LAS VEGAS - The U.S. Secret Service, the Las Vegas Metropolitan Police Department, the Nevada State Police, the Clark County School District Police Department, and the Henderson Police Department conducted a payment card skimming and Electronic Benefit Transfer fraud outreach operation in Clark County, Nevada, April 23-25.

Law enforcement personnel visited more than 1,150 businesses to check for and remove illegal skimming devices from ATMs, gas pumps and point-of-sale terminals. Eighteen skimming devices were recovered during the operation preventing an estimated potential loss of $5.4 million. In total, more than 11,600 point-of-sale terminals, gas pumps and ATMs were inspected.

They also distributed educational materials about Electronic Benefit Transfer fraud and skimming to businesses to help them better identify the warning signs of illegal skimming devices in their point-of-sale terminals, gas pumps and ATMs.

This is the first time an outreach operation such as this has been conducted by the U.S. Secret Service and may be used as a model for other areas around the country where EBT fraud and skimming is prevalent.

Criminals steal EBT and other payment card numbers by installing illegal skimming devices on ATMs, gas pumps, and merchant point-of-sale terminals. Criminals use skimming to capture card information from EBT cards and then encode that data onto another card with a magnetic strip, such as a hotel key. It is estimated that skimming costs financial institutions and consumers more than $1 billion each year.

Law enforcement agencies have seen a nationwide increase in skimming over the past 18-24 months, particularly targeting EBT cards. EBT fraud targets the nation’s most vulnerable communities. Each month, money is deposited into government assistance accounts intended to help families pay for food and other basic items. This enables criminals who steal card information to time their fraudulent withdrawals and purchases around the monthly deposits. 

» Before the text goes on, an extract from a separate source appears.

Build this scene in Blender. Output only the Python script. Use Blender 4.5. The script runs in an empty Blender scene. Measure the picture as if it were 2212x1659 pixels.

There are several precautions consumers can take to protect themselves. 

  • Inspect ATMs, point-of-sale terminals, and other card readers before using. Look for anything loose, crooked, damaged, or scratched. Don't use a card reader if you notice anything unusual. 
  • If you use a debit card at a gas station, run it as a credit card instead of entering a PIN. That way, the PIN is safe, and the money isn’t deducted immediately from your account. If that’s not an option, cover your hand when entering your PIN. Scammers sometimes use tiny pinhole cameras, situated above the keypad area, to record PIN entries. Use ATMs in a well-lit, indoor location, which are less vulnerable targets.
  • Be alert for skimming devices in tourist areas, which are popular targets.
  • Use debit and credit cards with chip technology. In the U.S., there are fewer devices that steal chip data versus magnetic strip data.